The hotel's personality is glossy, modern, and — critically — unapologetically for show. The driveway functions as an informal auto salon for Rolls Royces, Lamborghinis, and McLarens; the house cars (a Phantom and an Escalade) are deployed as a perk for guests traveling within a three-mile radius; the rooftop is less a quiet amenity than a stage for a 360-degree panorama of Los Angeles, populated nightly by a youngish, well-dressed crowd. This is a hotel that understands it exists inside the fantasy of Beverly Hills and leans into it, rather than affecting the discreet hush of a Dorchester Collection property.
Its natural guest is someone who prefers new-build perfection to heritage character — the traveler who would rather have a Dyson hairdryer, an Alexa-controlled room, and a sleek corner suite than the faded glamour of a bungalow at the Bel-Air. It suits celebratory couples, well-heeled international travelers, and status-conscious business guests more than it suits families with small children or anyone seeking a hotel with a genuine sense of place.
Travelers who prioritize the hard product — new construction, spacious rooms, private balconies, cutting-edge in-room tech, and genuinely spectacular views — over the softer virtues of heritage, garden setting, or white-glove consistency. Couples celebrating milestone occasions who want glamorous photo backdrops will find few LA hotels more photogenic. International visitors making their first trip to Beverly Hills will be impressed by the spectacle. Status-conscious business travelers who value efficiency and a strong fitness/spa program will be well served. And Hilton Honors members redeeming points or free-night certificates will find exceptional value relative to the property's cash rates.
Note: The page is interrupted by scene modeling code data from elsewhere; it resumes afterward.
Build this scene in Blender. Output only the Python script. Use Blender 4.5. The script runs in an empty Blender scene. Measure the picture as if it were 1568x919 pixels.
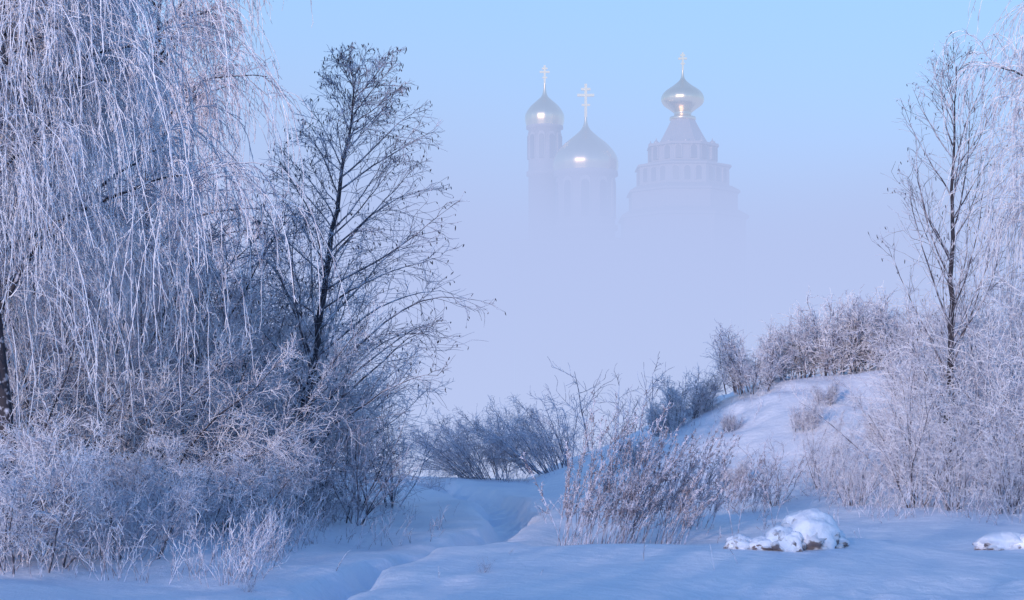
import bpy, math, numpy as np
from math import radians
rng = np.random.default_rng(7)
scene = bpy.context.scene
scene.view_settings.view_transform = 'Standard'
scene.view_settings.look = 'None'
scene.view_settings.exposure = 0

# ------------------------------------------------------------------ helpers
def link(o):
    scene.collection.objects.link(o); return o

def mk_mesh(name, parts, mats, smooth=True):
    """parts: list of (verts(n,3), quads(m,4), material index)"""
    V=[];F=[];M=[];off=0
    for v,f,m in parts:
        V.append(v); F.append(f+off); M.append(np.full(len(f),m,dtype=np.int32)); off+=len(v)
    V=np.concatenate(V).astype(np.float32); F=np.concatenate(F).astype(np.int32); M=np.concatenate(M)
    me=bpy.data.meshes.new(name)
    me.vertices.add(len(V)); me.vertices.foreach_set('co',V.ravel())
    me.loops.add(F.size); me.loops.foreach_set('vertex_index',F.ravel())
    me.polygons.add(len(F)); me.polygons.foreach_set('loop_start',np.arange(0,F.size,4,dtype=np.int32))
    me.polygons.foreach_set('material_index',M)
    me.polygons.foreach_set('use_smooth',np.full(len(F),smooth,dtype=bool))
    for m in mats: me.materials.append(m)
    me.update(calc_edges=True)
    return me

def obj(name, parts, mats, loc=(0,0,0), smooth=True, parent=None):
    o=bpy.data.objects.new(name, mk_mesh(name,parts,mats,smooth)); link(o); o.location=loc
    if parent: o.parent=parent
    return o

def norm(a): return a/np.maximum(np.linalg.norm(a,axis=-1,keepdims=True),1e-9)

def tubes(pts, rad, k=3):
    N,M,_=pts.shape
    t=np.empty_like(pts); t[:,1:-1]=pts[:,2:]-pts[:,:-2]; t[:,0]=pts[:,1]-pts[:,0]; t[:,-1]=pts[:,-1]-pts[:,-2]
    t=norm(t); mean=norm(pts[:,-1]-pts[:,0])
    ref=np.where((np.abs(mean[:,2:3])>0.7),np.array([[1.,0.15,0.]]),np.array([[0.,0.1,1.]]))[:,None,:]
    u=norm(np.cross(t,np.broadcast_to(ref,t.shape))); w=np.cross(t,u)
    a=np.arange(k)*2*np.pi/k
    V=pts[:,:,None,:]+rad[:,:,None,None]*(np.cos(a)[None,None,:,None]*u[:,:,None,:]+np.sin(a)[None,None,:,None]*w[:,:,None,:])
    V=V.reshape(-1,3)
    n=np.arange(N)[:,None,None]*M*k; m=np.arange(M-1)[None,:,None]*k; j=np.arange(k)[None,None,:]; j2=(j+1)%k
    A=n+m+j; B=n+m+j2; C=n+m+k+j2; D=n+m+k+j
    return V, np.stack([A,B,C,D],-1).reshape(-1,4)

def grow(P,D,L,n,wander=0.15,bias=(0,0,0),bpow=1.0):
    P=np.array(P,float); D=norm(np.array(D,float)); N=len(P)
    L=np.broadcast_to(np.asarray(L,float),(N,))
    out=[P.copy()]
    b=np.asarray(bias,float)
    for i in range(n):
        D=norm(D+wander*rng.normal(size=(N,3))+b*((i+1)/n)**bpow)
        P=P+D*(L/n)[:,None]; out.append(P.copy())
    return np.stack(out,1)

def taper(N,n,r0,r1):
    s=np.linspace(0,1,n+1)[None,:]
    r0=np.broadcast_to(np.asarray(r0,float),(N,))[:,None]; r1=np.broadcast_to(np.asarray(r1,float),(N,))[:,None]
    return r0*(1-s)+r1*s

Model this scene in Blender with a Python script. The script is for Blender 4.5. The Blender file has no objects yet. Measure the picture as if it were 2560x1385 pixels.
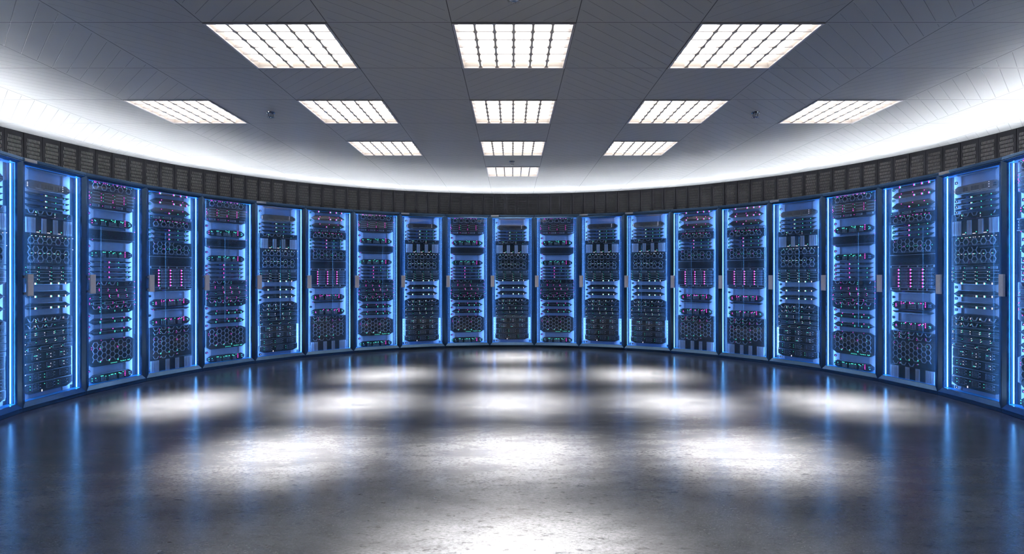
import bpy, math, random
from mathutils import Matrix, Vector
R_ = math.radians
C = bpy.context.scene.collection
random.seed(7)

# ------------------------------------------------------------------ sizes
T = 0.70                      # ceiling tile
CAM_H = 1.088
CEIL = CAM_H + 2.04 * T       # 2.516
CY = 7.05 * T                 # centre of the round room
R = 5.61 * T                  # front of the cabinets
RB = 6.96 * T                 # vent band behind them
H = 2.05                      # cabinet height
HW = R * math.tan(R_(5)) - 0.0006

# ------------------------------------------------------------------ materials
def mat(name, col, rough=0.5, metal=0.0, spec=0.5, emit=None, es=0.0, sample=None):
    m = bpy.data.materials.new(name); m.use_nodes = True
    b = m.node_tree.nodes['Principled BSDF']
    b.inputs['Base Color'].default_value = (*col, 1)
    b.inputs['Roughness'].default_value = rough
    b.inputs['Metallic'].default_value = metal
    b.inputs['Specular IOR Level'].default_value = spec
    if emit:
        b.inputs['Emission Color'].default_value = (*emit, 1)
        b.inputs['Emission Strength'].default_value = es
    if sample: m.cycles.emission_sampling = sample
    return m

def add_noise(m, scale, c0, c1, lo=0.35, hi=0.65, stretch=(1, 1, 1), bump=0.0):
    nt = m.node_tree; b = nt.nodes['Principled BSDF']
    tc = nt.nodes.new('ShaderNodeTexCoord'); mp = nt.nodes.new('ShaderNodeMapping')
    mp.inputs['Scale'].default_value = stretch
    n = nt.nodes.new('ShaderNodeTexNoise'); n.inputs['Scale'].default_value = scale; n.inputs['Detail'].default_value = 6
    r = nt.nodes.new('ShaderNodeValToRGB')
    r.color_ramp.elements[0].position = lo; r.color_ramp.elements[1].position = hi
    r.color_ramp.elements[0].color = (*c0, 1); r.color_ramp.elements[1].color = (*c1, 1)
    nt.links.new(tc.outputs['Object'], mp.inputs['Vector']); nt.links.new(mp.outputs[0], n.inputs['Vector'])
    nt.links.new(n.outputs['Fac'], r.inputs['Fac']); nt.links.new(r.outputs[0], b.inputs['Base Color'])
    if bump:
        bp = nt.nodes.new('ShaderNodeBump'); bp.inputs['Strength'].default_value = bump; bp.inputs['Distance'].default_value = 0.002
        nt.links.new(n.outputs['Fac'], bp.inputs['Height']); nt.links.new(bp.outputs[0], b.inputs['Normal'])
    return m

M = {}
M['frame'] = add_noise(mat('blue_grey_steel', (.095, .18, .31), .24, 1.0), 30, (.088, .17, .295), (.102, .19, .325))
M['liner'] = add_noise(mat('blue_cabinet_liner', (.012, .34, .78), .4, .0), 25, (.010, .32, .74), (.014, .36, .82))
M['pale'] = add_noise(mat('pale_steel_panel', (.50, .55, .64), .4, .1), 40, (.47, .52, .61), (.53, .58, .67))
M['recess'] = add_noise(mat('back_panel_painted_glow', (.30, .46, .74), .5, .0), 40, (.285, .44, .71), (.315, .48, .77))  # blue glow of the cabinet lights put into the panel colour
M['rail'] = add_noise(mat('polished_rack_rail', (.014, .024, .042), .38, .0, .35), 40, (.012, .020, .036), (.016, .028, .048))
M['black'] = add_noise(mat('server_black', (.016, .020, .028), .27, .3, .9), 60, (.012, .015, .022), (.022, .027, .036))
M['black2'] = add_noise(mat('server_charcoal', (.03, .036, .048), .30, .3, .9), 60, (.024, .030, .040), (.038, .045, .06))
M['silver'] = add_noise(mat('router_brushed_grey', (.10, .10, .10), .3, .6), 200, (.07, .07, .07), (.15, .145, .14), stretch=(.1, 1, 1))
M['bronze'] = add_noise(mat('switch_bronze_grey', (.07, .06, .055), .35, .5), 60, (.055, .05, .045), (.085, .075, .068))
M['line'] = mat('grille_pale_metal', (.42, .48, .58), .4, .2)
M['line2'] = mat('grille_dim_metal', (.22, .28, .38), .4, .2)
M['card'] = add_noise(mat('pale_card_steel', (.50, .56, .66), .4, .2), 40, (.46, .52, .62), (.54, .60, .70))
M['gasket'] = mat('black_rubber_gasket', (.006, .006, .008), .6)
M['hole'] = mat('dark_cable_hole', (.004, .005, .008), .7)
M['handle'] = add_noise(mat('satin_aluminium', (.80, .78, .82), .4, .3), 80, (.76, .74, .78), (.84, .82, .86))
M['plate'] = mat('white_label_plate', (.92, .91, .93), .5)
M['vent'] = add_noise(mat('black_vent_metal', (.006, .006, .007), .7, .0, .03), 150, (.0025, .0025, .003), (.0045, .0045, .0055))
M['edge'] = mat('hole_rim_highlight', (.52, .50, .475), .45, .2)  # highlights on the vent hole rims, painted as lighter inner walls
M['ventback'] = mat('vent_dark_backing', (.004, .004, .004), .9)
M['wall'] = add_noise(mat('dark_painted_wall', (.03, .03, .033), .8), 8, (.026, .026, .028), (.035, .035, .038))
M['chrome'] = mat('sprinkler_chrome', (.6, .6, .62), .15, 1.0)
M['whiteframe'] = mat('white_enamel_louvre', (.62, .60, .62), .35, .2)
M['louvre'] = mat('satin_louvre_blade', (.80, .75, .71), .5, .0)
M['diffuser'] = mat('lamp_diffuser', (.9, .88, .85), .5, emit=(1, .93, .86), es=4.2)
M['strip'] = mat('added_blue_fill', (.1, .3, .6), .5, emit=(.17, .43, 1.0), es=80.0)  # added fill light, brightens the panels inside the cabinets
M['strip2'] = mat('cyan_light_guide', (.3, .5, .7), .5, emit=(.16, .54, 1.0), es=8)
M['cove'] = mat('white_cove_led', (.8, .8, .8), .5, emit=(.92, .96, 1.0), es=120.0)
M['pink'] = mat('pink_indicator', (.3, .02, .2), .5, emit=(1, .07, .62), es=2.4, sample='NONE')
M['green'] = mat('green_indicator', (.02, .3, .2), .5, emit=(.12, 1, .68), es=1.6, sample='NONE')
M['white'] = mat('white_indicator', (.4, .4, .4), .5, emit=(1, .82, .88), es=1.9, sample='NONE')
M['blue'] = mat('blue_indicator', (.02, .05, .3), .5, emit=(.03, .10, 1), es=.22, sample='NONE')

def glass():
    m = bpy.data.materials.new('cabinet_glass'); m.use_nodes = True; nt = m.node_tree; nt.nodes.clear()
    o = nt.nodes.new('ShaderNodeOutputMaterial'); tr = nt.nodes.new('ShaderNodeBsdfTransparent')
    tr.inputs[0].default_value = (.93, .96, 1, 1)
    gl = nt.nodes.new('ShaderNodeBsdfGlossy'); gl.inputs['Roughness'].default_value = 0.0
    tl = nt.nodes.new('ShaderNodeBsdfTranslucent'); tl.inputs[0].default_value = (.62, .82, .95, 1)
    ge = nt.nodes.new('ShaderNodeNewGeometry'); dt = nt.nodes.new('ShaderNodeVectorMath'); dt.operation = 'DOT_PRODUCT'
    nt.links.new(ge.outputs['Incoming'], dt.inputs[0]); nt.links.new(ge.outputs['Normal'], dt.inputs[1])
    def mt(op, a, b=0.0, c=0.0):
        n = nt.nodes.new('ShaderNodeMath'); n.operation = op
        for i, v in enumerate((a, b, c)):
            if isinstance(v, float): n.inputs[i].default_value = v
            else: nt.links.new(v, n.inputs[i])
        return n.outputs[0]
    k5 = mt('POWER', mt('SUBTRACT', 1.0, mt('ABSOLUTE', dt.outputs['Value'])), 5.0)
    fres = mt('MULTIPLY_ADD', k5, .96, .04)
    m1 = nt.nodes.new('ShaderNodeMixShader'); nt.links.new(mt('MINIMUM', mt('DIVIDE', .036, mt('MAXIMUM', mt('POWER', mt('ABSOLUTE', dt.outputs['Value']), 2.0), .1)), .3), m1.inputs[0])
    m2 = nt.nodes.new('ShaderNodeMixShader')
    nt.links.new(tr.outputs[0], m1.inputs[1]); nt.links.new(tl.outputs[0], m1.inputs[2])
    nt.links.new(fres, m2.inputs[0]); nt.links.new(m1.outputs[0], m2.inputs[1]); nt.links.new(gl.outputs[0], m2.inputs[2])
    nt.links.new(m2.outputs[0], o.inputs[0]); return m
M['glass'] = glass()

def floor_mat():
    m = mat('polished_concrete', (.1, .1, .1), .2); nt = m.node_tree; b = nt.nodes['Principled BSDF']; L = nt.links.new
    tc = nt.nodes.new('ShaderNodeTexCoord'); mp = nt.nodes.new('ShaderNodeMapping')
    mp.inputs['Scale'].default_value = (.42, 1, 1); L(tc.outputs['Object'], mp.inputs['Vector'])
    def noise(s, d, r=.6):
        n = nt.nodes.new('ShaderNodeTexNoise'); n.inputs['Scale'].default_value = s; n.inputs['Detail'].default_value = d
        n.inputs['Roughness'].default_value = r
        L(mp.outputs[0], n.inputs['Vector']); return n
    def ramp(n, a, b_, ca, cb):
        r = nt.nodes.new('ShaderNodeValToRGB'); r.color_ramp.elements[0].position = a; r.color_ramp.elements[1].position = b_
        r.color_ramp.elements[0].color = (*ca, 1); r.color_ramp.elements[1].color = (*cb, 1); L(n.outputs['Fac'], r.inputs['Fac']); return r
    big = ramp(noise(1.3, 5), .3, .7, (.115, .118, .125), (.165, .168, .177))
    fine = ramp(noise(110, 6, .85), .36, .56, (.42, .42, .43), (1, 1, 1))
    spot = ramp(noise(30, 5, .7), .33, .43, (.38, .38, .39), (1, 1, 1))
    patch = ramp(noise(5.5, 6, .7), .36, .58, (.62, .62, .63), (1, 1, 1))
    m1 = nt.nodes.new('ShaderNodeMixRGB'); m1.blend_type = 'MULTIPLY'; m1.inputs[0].default_value = 1
    m2 = nt.nodes.new('ShaderNodeMixRGB'); m2.blend_type = 'MULTIPLY'; m2.inputs[0].default_value = 1
    L(big.outputs[0], m1.inputs[1]); L(fine.outputs[0], m1.inputs[2]); L(m1.outputs[0], m2.inputs[1]); L(spot.outputs[0], m2.inputs[2])
    m3 = nt.nodes.new('ShaderNodeMixRGB'); m3.blend_type = 'MULTIPLY'; m3.inputs[0].default_value = 1
    L(m2.outputs[0], m3.inputs[1]); L(patch.outputs[0], m3.inputs[2])
    L(m3.outputs[0], b.inputs['Base Color'])
    rr = nt.nodes.new('ShaderNodeMapRange'); rr.inputs[3].default_value = .13; rr.inputs[4].default_value = .25
    L(noise(5, 6).outputs['Fac'], rr.inputs[0]); L(rr.outputs[0], b.inputs['Roughness'])
    bp = nt.nodes.new('ShaderNodeBump'); bp.inputs['Strength'].default_value = .12; bp.inputs['Distance'].default_value = .002
    L(noise(60, 5).outputs['Fac'], bp.inputs['Height']); L(bp.outputs[0], b.inputs['Normal'])
    b.inputs['Specular IOR Level'].default_value = .8
    return m
M['floor'] = floor_mat()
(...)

You expect the uniformly impeccable service of the Peninsula Beverly Hills (directly across the street and, on balance, more reliable in its soft product), the garden-bungalow romance of Hotel Bel-Air, or the pink-stucco Hollywood-Golden-Age nostalgia of the Beverly Hills Hotel. Families traveling with young children will find the Four Seasons Los Angeles at Beverly Hills more accommodating. Guests who prize quiet, contemplative luxury should consider the Bel-Air or the Maybourne Beverly Hills, both of which feel more residential and less performative. Anyone allergic to ambient hotel fragrance should be warned that the signature scent here is powerful.
This is the Waldorf's strongest category and, frankly, the reason to book. Even entry-level rooms are generously proportioned by Beverly Hills standards, each with a proper balcony (a genuine rarity among the competitive set), floor-to-ceiling windows, leather-paneled walls, walk-in closets, and oversized marble bathrooms with separate tubs and showers. The tech suite — Alexa, iPad controls, motorized shades — is integrated with more polish than most luxury hotels manage. Bathrooms feature Dyson dryers and top-tier amenities (Aesop, Diptyque, or Salvatore Ferragamo depending on category). The main caveat: lower floors facing Wilshire can be noisy at night, and the building's sound insulation, while good, is not quite up to the standard one expects when spending $1,000+ per night. Request a high floor facing the hills.